Filipa Fonseca Silva acredita existir lugar para uma oferta literária mais diversa, uma vez que o "leitor, à partida, é sempre uma pessoa curiosa". A autora acredita que o "preconceito não vem tanto dos leitores, mas sim do que lhes é apresentado", ou seja, "se as pessoas não conhecem, nunca ouviram falar ou o produto é apresentado de uma forma que não apela àquele público, o mesmo nunca vai chegar lá".

"É muito importante falar do assunto porque as pessoas não têm noção", declara a autora que vai falar esta quinta-feira no Book 2.0. "Façam o exercício de ver quantas mulheres é que estão em destaque e façam e façam o exercício de ver os painéis dos festivais", sugere aos leitores. "Aí é que as pessoas começam a ver que realmente as mulheres não têm tanto espaço".

"Nós dizemos sempre que isto não é, nem nunca será, contra os homens ou qualquer outro género literário.

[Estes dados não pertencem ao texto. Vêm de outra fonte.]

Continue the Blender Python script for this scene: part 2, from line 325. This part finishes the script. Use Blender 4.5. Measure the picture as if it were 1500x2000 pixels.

É apenas uma sensibilização e tentar dar mais espaço às mulheres, porque nós também somos mega fãs dos nossos autores portugueses", realça. "E também sabemos que há coisas em comum, que as dificuldades são para todos".

"No fundo, aquilo que o clube pretende é ser visto de igual modo a nível literário", finaliza. "É para isso que serve a literatura, para nos abrir horizontes, criar empatia, para nos mostrar pontos de vistas diferentes e vivências diferentes, não é? E, portanto, se os homens só lerem homens, estão limitados à sua própria visão, no seu próprio conhecimento", conclui.

"Clube das Mulheres Escritoras. Quebrar preconceitos" acontece esta quinta-feira entre as 15h40 e as 16h00, no Museu do Oriente, em Lisboa. Para além de Filipa Fonseca Silva, a sessão exclusiva no Book 2.0 vai contar com a participação de Sara Rodi e Gabriela Relvas.